Гужон был убежденным капиталистом и эксплуататором, благотворительность считал злом и открыто высказывал свои взгляды. Он подсчитал, что в США при 10-часовом рабочем дне — 305 рабочих дней в году, а в России из-за религиозных праздников — только 275. Вывод? Увеличить продолжительность рабочего дня. На его заводе был низок уровень механизации и высок травматизм, поэтому завод называли «костоломным». «Чем ниже уровень умственного развития страны и её граждан, — писал Гужон, — тем менее продуктивен их труд и тем более ограничены их жизненные потребности», намекая на то, что иностранцы заведомо превосходят русских по этим параметрам. И как следствие, он призывал русское правительство привлекать иностранный капитал для развития страны.

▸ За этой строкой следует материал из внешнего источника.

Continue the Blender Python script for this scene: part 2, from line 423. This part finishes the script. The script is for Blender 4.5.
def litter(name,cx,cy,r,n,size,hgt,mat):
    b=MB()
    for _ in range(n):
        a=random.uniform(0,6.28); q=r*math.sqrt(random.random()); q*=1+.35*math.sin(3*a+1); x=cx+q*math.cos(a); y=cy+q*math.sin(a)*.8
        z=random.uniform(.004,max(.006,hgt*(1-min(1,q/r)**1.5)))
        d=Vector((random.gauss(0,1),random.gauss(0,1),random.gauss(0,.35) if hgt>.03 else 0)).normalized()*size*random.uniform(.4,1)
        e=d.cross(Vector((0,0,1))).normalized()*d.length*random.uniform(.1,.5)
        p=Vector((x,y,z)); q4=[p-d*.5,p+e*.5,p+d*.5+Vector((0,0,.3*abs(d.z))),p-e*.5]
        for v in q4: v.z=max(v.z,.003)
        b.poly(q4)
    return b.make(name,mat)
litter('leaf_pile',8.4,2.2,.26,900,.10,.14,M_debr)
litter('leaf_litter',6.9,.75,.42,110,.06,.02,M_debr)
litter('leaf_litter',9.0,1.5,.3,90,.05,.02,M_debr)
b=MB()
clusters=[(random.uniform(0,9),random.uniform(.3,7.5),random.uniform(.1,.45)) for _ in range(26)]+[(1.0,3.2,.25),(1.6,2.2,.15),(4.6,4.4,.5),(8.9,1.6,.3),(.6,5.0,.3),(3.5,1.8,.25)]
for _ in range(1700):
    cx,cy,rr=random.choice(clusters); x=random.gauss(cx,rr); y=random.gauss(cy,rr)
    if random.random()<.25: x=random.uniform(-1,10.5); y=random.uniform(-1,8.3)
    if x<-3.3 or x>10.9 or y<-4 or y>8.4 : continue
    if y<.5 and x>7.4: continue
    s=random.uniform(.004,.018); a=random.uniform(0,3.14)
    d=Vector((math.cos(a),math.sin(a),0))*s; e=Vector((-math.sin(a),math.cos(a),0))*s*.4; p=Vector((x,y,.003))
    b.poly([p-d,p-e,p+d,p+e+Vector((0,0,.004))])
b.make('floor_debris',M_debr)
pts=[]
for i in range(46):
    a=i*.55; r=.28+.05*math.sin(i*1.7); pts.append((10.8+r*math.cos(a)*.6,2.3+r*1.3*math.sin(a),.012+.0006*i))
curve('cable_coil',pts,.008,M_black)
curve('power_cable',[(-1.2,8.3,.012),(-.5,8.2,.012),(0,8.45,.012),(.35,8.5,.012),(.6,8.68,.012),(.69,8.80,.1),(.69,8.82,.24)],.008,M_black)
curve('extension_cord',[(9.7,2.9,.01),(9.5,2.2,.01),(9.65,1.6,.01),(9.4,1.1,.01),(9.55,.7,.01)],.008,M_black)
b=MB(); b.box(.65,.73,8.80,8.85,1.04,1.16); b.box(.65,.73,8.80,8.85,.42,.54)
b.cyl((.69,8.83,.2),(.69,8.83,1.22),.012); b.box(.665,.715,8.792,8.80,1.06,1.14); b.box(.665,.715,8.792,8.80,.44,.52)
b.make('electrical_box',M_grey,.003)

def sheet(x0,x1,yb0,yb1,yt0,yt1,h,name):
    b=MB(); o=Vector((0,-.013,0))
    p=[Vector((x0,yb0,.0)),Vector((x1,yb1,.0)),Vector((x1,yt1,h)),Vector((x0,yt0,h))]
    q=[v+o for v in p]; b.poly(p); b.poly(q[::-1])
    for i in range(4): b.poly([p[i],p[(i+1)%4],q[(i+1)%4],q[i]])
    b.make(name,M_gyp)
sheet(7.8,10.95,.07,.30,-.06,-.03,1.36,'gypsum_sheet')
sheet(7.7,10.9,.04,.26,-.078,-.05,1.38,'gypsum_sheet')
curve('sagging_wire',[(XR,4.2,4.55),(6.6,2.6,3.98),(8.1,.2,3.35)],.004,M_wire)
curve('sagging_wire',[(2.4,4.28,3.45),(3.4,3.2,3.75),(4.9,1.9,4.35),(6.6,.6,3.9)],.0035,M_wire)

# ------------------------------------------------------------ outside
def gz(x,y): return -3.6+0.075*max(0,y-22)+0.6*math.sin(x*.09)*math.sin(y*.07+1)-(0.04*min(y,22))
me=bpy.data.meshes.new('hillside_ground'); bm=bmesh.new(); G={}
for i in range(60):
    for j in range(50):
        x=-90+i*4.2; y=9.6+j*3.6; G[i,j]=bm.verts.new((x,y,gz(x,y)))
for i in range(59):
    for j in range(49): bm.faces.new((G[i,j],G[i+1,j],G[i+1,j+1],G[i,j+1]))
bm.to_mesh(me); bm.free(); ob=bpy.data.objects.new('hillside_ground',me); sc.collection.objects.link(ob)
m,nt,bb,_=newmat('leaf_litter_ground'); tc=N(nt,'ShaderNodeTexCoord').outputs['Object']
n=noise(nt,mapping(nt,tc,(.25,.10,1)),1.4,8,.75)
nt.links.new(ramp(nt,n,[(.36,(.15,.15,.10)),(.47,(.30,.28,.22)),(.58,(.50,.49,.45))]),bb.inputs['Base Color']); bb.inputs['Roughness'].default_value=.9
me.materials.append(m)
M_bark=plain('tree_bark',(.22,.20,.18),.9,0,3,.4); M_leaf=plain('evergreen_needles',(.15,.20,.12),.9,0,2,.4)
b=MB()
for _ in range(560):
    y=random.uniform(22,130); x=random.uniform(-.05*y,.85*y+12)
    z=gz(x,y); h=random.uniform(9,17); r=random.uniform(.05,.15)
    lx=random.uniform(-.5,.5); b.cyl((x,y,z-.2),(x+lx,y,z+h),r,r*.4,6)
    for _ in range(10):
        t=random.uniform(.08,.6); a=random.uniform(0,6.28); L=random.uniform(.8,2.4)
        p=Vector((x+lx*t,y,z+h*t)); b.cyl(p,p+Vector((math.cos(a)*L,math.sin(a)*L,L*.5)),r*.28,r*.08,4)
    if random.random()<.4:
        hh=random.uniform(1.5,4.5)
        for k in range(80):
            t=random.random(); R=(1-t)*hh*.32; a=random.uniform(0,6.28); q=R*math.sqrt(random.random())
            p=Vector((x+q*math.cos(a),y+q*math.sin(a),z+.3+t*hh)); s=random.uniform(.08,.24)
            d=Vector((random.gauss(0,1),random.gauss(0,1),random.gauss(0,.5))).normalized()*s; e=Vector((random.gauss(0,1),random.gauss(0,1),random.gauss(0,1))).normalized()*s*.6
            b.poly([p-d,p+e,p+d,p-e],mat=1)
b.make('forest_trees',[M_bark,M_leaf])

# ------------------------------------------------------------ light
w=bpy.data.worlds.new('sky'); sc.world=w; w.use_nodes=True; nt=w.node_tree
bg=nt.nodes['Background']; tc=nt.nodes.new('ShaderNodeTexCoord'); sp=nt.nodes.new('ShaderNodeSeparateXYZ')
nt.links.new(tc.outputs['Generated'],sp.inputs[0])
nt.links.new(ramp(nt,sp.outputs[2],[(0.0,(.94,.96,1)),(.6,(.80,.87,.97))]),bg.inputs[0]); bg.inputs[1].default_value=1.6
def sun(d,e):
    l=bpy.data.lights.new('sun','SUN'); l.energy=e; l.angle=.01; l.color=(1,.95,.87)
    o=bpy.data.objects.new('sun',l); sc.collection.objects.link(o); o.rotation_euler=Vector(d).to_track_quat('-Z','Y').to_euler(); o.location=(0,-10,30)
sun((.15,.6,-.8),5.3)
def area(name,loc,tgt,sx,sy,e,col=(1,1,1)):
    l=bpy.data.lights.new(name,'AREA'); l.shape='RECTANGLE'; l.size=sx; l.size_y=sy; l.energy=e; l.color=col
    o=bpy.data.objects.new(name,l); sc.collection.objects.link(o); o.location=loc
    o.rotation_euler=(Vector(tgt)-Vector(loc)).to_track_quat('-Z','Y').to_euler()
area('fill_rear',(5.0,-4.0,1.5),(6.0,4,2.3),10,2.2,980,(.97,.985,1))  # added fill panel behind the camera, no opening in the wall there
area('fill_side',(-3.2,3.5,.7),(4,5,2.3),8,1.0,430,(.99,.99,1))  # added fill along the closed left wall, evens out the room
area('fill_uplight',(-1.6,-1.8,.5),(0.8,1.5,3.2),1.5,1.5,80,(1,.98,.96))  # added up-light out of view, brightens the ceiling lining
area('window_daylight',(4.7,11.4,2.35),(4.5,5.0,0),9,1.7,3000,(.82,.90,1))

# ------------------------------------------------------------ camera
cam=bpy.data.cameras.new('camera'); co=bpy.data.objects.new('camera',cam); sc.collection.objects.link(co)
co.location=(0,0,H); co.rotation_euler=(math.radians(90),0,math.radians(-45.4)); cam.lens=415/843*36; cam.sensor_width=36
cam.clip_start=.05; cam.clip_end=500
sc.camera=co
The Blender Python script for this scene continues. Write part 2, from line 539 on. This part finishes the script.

В результате его репутация в России оставляла желать лучшего. В 1914 он даже подвергся аресту, но вскоре был освобождён. Выводов Гужон не сделал ив 1918 году был убит — на своей собственной даче в Ялте солдатами и офицерами белой добровольческой армии. Виновные не понесли наказание.
Уставшие могут здесь и закончить путешествие, спустившись на станции метро «Римская» или «Площадь Ильича», и удовольствоваться простым рассказом о том, что лежит дальше — к окраинам и за пределами города — вдоль железной дороги.
Железнодорожная ветка Горьковского (Нижегородского) направления была второй по счёту в России. Сейчас она начинается с Курского вокзала, а в 1861-м брала начало с Нижегородского, деревянного и неудобного, который располагался на пересечении улиц Рогожский Вал и Нижегородской. В 1950-х годах остатки вокзала и пути к нему были разобраны. Эта ветка ведет в Балашиху, где есть две интереснейшие усадьбы — Горенки и Пехра-Яковлевское.
Горенки в XVIII веке принадлежали Алексею Григорьевичу Долгорукову — тому самому, что пытался женить юного императора Петра Второго на своей дочери Екатерине. Замысел не удался, и Долгоруков был отправлен в ссылку, а усадьба досталась Алексею Разумовскому, тайному супругу императрицы Елизаветы Петровны. Разумовские владели усадьбой более восьмидесяти лет, создав там великолепный ботанический сад. Затем Горенки несколько раз разметали владельцев, которые далеко не всегда заботились о сохранении тамошних красот, однако и сейчас усадьба признана памятником федерального значения.